● **Data shown**
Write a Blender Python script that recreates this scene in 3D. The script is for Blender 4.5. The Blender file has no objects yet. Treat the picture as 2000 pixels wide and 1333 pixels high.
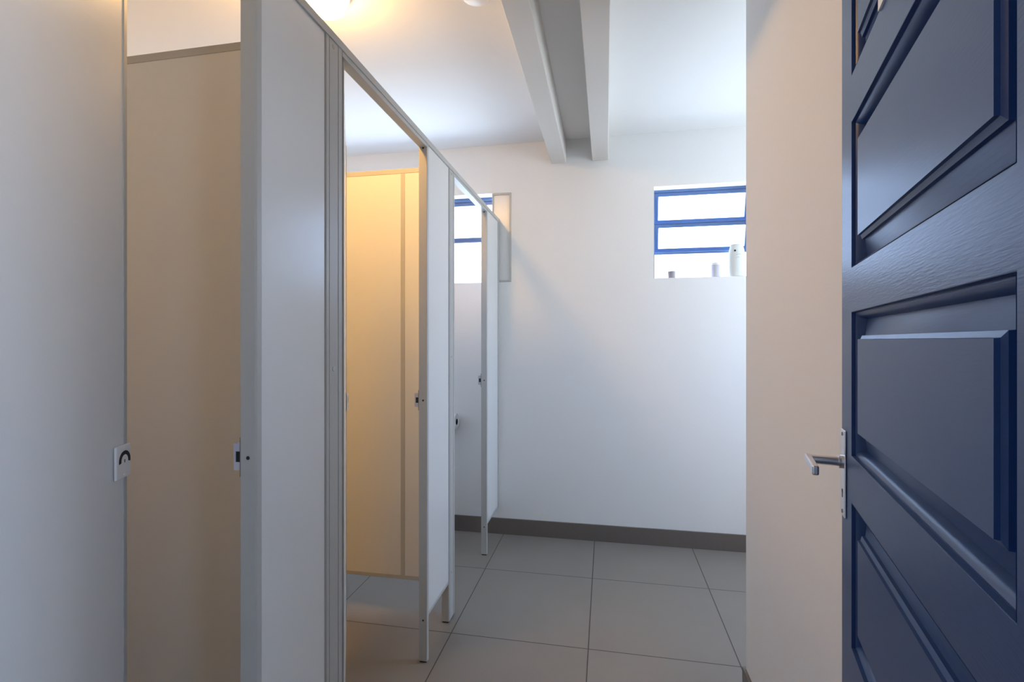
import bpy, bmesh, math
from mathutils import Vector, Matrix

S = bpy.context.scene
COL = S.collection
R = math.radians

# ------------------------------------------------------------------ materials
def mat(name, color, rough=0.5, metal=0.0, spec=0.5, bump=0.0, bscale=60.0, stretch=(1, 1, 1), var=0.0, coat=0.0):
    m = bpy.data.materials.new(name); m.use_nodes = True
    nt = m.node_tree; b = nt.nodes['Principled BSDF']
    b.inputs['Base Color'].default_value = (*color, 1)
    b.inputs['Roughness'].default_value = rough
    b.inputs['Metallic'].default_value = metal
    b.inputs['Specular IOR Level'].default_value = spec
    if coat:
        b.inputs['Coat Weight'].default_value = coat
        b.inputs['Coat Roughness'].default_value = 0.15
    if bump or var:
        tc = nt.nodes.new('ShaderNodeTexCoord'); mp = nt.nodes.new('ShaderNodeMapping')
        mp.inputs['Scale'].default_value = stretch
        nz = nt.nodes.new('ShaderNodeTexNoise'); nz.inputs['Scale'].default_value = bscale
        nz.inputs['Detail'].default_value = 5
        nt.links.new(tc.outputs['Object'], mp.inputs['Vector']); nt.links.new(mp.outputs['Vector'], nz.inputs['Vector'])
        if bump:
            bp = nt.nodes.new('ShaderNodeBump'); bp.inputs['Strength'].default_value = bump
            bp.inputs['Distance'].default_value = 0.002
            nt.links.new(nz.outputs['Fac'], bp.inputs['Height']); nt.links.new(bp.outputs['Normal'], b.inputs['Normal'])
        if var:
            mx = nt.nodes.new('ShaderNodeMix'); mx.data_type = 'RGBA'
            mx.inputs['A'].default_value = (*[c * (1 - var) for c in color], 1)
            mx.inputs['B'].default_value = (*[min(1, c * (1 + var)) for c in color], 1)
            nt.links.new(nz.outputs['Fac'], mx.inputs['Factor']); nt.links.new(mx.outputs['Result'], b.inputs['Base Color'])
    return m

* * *

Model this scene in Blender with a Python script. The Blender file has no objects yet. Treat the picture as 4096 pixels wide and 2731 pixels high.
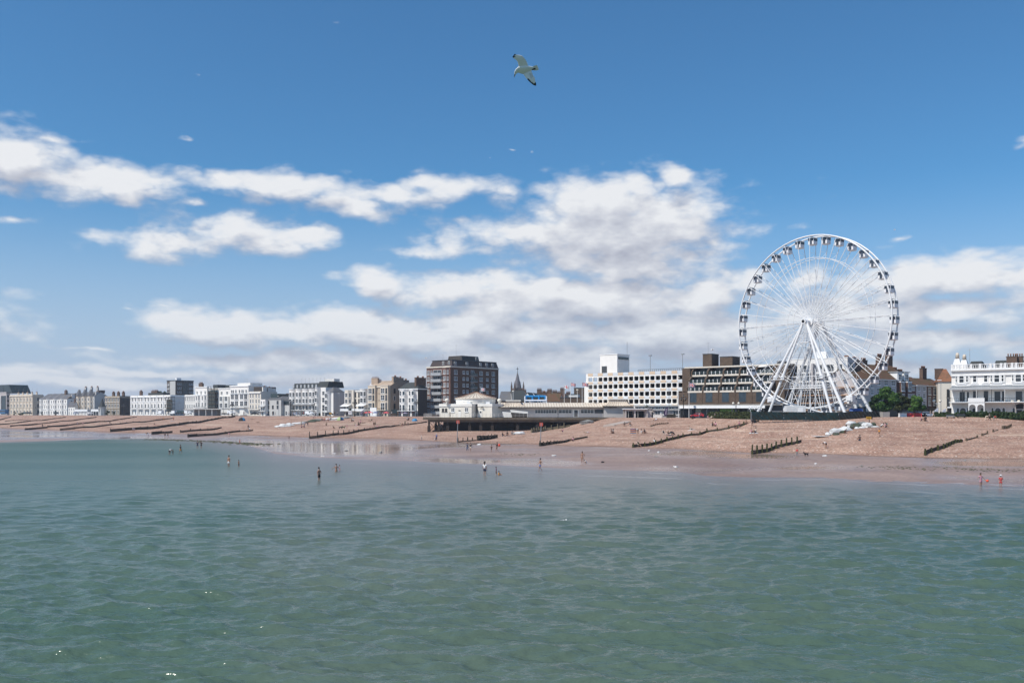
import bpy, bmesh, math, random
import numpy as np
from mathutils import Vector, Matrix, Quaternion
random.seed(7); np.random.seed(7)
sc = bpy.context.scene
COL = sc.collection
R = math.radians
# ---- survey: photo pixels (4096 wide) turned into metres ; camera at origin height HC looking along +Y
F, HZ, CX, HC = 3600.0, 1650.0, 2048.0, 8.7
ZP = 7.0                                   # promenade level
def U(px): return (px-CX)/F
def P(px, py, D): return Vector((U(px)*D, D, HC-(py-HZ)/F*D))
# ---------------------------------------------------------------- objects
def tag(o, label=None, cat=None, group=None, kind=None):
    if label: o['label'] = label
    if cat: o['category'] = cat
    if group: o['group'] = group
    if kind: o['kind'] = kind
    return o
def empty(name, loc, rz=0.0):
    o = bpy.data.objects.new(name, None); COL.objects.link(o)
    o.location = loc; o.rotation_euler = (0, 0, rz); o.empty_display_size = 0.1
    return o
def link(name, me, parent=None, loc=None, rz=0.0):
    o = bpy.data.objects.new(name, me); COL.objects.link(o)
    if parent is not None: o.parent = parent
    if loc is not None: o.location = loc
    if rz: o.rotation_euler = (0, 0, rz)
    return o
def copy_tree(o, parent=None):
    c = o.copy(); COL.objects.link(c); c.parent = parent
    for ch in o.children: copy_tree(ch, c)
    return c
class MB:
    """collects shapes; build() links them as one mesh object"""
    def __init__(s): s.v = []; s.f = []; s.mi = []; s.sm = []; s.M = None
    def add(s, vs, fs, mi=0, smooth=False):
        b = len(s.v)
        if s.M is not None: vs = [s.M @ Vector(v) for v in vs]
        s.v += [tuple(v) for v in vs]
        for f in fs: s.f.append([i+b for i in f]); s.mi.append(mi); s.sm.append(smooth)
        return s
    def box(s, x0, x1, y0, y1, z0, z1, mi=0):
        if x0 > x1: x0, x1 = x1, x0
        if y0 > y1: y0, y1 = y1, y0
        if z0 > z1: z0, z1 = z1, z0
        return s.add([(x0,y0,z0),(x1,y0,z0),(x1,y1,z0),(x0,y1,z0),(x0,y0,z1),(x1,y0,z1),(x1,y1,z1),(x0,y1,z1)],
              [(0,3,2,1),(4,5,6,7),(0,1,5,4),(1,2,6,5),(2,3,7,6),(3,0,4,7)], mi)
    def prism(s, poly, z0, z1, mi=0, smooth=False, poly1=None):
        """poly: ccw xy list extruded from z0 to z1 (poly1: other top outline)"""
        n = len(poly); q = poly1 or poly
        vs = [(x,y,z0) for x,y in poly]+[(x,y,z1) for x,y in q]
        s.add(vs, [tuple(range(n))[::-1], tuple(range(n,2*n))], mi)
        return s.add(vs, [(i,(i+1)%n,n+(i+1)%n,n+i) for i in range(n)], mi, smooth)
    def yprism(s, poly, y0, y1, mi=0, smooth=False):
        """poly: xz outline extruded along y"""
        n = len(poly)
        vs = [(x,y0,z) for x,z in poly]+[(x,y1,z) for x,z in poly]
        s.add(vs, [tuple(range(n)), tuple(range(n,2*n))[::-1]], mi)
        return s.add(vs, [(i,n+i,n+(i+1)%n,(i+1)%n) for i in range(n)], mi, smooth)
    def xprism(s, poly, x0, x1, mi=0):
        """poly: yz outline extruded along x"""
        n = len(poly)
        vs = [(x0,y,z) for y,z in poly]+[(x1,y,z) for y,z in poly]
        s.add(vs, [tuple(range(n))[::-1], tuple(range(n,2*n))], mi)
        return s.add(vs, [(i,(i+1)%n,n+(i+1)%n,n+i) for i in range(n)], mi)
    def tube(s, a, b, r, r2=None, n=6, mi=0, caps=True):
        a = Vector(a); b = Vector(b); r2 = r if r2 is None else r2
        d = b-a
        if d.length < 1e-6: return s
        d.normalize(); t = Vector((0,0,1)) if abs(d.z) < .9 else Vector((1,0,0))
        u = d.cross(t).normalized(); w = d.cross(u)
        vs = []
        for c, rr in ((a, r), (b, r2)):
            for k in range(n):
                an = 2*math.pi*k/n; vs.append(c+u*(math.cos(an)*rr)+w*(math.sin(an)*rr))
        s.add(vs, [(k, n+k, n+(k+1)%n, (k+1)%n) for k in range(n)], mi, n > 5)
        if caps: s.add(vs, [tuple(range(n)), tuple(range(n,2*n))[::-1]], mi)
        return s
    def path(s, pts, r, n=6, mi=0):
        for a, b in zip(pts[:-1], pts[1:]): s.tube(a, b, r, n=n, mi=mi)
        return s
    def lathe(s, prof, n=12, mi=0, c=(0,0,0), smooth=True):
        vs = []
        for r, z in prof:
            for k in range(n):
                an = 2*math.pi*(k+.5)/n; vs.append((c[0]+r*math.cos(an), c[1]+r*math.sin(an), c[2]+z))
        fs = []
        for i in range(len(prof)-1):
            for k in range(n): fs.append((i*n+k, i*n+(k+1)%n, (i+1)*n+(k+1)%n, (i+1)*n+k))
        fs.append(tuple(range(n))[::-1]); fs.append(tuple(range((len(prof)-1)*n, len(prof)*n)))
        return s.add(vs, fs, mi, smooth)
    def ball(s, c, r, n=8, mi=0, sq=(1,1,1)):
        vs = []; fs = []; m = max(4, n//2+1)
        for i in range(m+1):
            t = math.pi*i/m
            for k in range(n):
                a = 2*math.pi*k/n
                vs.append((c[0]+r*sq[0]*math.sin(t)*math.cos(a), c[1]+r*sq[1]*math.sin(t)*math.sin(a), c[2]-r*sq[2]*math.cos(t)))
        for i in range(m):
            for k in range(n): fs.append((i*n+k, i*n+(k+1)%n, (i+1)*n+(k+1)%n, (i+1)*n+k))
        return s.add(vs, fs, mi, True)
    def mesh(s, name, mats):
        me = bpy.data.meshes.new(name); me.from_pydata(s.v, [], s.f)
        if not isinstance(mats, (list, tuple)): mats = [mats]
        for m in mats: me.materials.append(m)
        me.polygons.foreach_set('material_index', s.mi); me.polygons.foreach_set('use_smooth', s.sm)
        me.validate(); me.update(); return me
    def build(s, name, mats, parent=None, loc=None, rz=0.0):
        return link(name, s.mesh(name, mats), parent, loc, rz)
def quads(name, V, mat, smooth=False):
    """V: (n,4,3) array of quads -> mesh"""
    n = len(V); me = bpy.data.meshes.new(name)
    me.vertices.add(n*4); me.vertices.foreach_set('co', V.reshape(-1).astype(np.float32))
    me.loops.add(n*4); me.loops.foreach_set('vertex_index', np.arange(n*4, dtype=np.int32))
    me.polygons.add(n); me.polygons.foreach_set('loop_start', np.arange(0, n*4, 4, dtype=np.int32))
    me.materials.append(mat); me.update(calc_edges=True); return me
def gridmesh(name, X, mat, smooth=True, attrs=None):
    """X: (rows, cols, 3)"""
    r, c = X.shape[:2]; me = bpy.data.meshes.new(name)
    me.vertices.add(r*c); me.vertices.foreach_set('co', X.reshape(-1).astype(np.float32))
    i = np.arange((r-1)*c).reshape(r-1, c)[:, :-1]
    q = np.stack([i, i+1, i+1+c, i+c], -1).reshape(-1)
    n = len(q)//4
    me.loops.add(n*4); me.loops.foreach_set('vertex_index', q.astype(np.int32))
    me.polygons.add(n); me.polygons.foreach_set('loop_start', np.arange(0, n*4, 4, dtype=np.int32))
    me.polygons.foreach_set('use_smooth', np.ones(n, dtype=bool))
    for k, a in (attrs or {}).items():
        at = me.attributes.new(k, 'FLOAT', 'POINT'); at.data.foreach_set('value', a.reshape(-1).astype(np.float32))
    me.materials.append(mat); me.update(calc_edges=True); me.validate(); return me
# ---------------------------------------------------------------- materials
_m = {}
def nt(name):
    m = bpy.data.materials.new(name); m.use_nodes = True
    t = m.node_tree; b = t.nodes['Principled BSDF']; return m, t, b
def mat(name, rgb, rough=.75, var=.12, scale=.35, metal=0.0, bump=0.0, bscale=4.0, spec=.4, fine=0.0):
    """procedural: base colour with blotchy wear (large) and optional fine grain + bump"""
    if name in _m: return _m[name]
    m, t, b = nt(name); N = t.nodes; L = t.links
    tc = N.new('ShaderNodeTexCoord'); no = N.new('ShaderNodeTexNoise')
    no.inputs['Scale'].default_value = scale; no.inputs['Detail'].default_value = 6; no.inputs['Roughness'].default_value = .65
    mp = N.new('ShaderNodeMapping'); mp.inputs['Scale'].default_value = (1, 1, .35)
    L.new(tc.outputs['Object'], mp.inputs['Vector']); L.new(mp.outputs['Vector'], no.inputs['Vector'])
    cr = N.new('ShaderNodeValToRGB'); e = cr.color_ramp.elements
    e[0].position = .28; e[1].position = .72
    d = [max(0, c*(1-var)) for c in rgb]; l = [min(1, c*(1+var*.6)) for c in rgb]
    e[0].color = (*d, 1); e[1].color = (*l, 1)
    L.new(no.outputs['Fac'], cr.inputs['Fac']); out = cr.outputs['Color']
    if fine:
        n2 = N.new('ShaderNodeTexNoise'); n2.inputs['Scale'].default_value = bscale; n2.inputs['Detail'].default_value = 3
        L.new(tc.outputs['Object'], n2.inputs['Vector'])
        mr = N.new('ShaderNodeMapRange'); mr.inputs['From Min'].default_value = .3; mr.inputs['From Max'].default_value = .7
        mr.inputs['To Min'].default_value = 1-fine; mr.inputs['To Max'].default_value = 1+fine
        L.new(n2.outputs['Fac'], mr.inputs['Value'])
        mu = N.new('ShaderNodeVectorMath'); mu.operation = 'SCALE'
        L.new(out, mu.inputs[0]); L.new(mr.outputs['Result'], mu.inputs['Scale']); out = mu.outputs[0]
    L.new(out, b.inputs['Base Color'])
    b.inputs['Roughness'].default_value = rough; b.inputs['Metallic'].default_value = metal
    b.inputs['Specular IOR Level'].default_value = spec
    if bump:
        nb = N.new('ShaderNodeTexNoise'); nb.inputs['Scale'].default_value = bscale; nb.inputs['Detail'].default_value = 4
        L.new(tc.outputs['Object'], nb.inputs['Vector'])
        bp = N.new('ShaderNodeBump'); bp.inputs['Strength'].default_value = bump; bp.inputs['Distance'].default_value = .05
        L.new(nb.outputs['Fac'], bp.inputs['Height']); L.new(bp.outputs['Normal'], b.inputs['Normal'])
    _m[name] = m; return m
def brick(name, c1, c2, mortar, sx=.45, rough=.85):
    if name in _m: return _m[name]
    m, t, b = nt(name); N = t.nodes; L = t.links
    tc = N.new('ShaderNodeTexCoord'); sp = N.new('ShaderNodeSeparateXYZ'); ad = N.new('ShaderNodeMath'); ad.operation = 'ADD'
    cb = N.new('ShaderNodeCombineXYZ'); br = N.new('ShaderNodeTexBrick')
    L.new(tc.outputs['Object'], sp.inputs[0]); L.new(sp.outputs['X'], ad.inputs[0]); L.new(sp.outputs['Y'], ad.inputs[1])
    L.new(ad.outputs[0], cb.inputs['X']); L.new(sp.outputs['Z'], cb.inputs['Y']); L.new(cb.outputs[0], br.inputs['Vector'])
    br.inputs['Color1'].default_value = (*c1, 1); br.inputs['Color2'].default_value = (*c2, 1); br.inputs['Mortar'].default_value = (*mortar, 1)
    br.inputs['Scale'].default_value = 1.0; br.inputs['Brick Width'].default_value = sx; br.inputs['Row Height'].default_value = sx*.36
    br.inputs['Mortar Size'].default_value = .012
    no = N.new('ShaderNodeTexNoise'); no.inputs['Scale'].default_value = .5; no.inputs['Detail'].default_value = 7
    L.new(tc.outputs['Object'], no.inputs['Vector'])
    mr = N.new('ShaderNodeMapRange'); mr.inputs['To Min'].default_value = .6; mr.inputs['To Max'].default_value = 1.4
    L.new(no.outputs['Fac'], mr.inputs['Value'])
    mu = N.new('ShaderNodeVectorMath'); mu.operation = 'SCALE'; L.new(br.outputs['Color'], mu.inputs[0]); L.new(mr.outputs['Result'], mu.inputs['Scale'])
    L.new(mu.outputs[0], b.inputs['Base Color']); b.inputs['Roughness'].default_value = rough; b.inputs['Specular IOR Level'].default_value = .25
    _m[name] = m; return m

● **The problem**
Above are the records. Identify each line that contains the word "with".

● **Result for this task**
Model this scene in Blender with a Python script. The Blender file has no objects yet. Treat the picture as 4096 pixels wide and 2731 pixels high.
    """procedural: base colour with blotchy wear (large) and optional fine grain + bump"""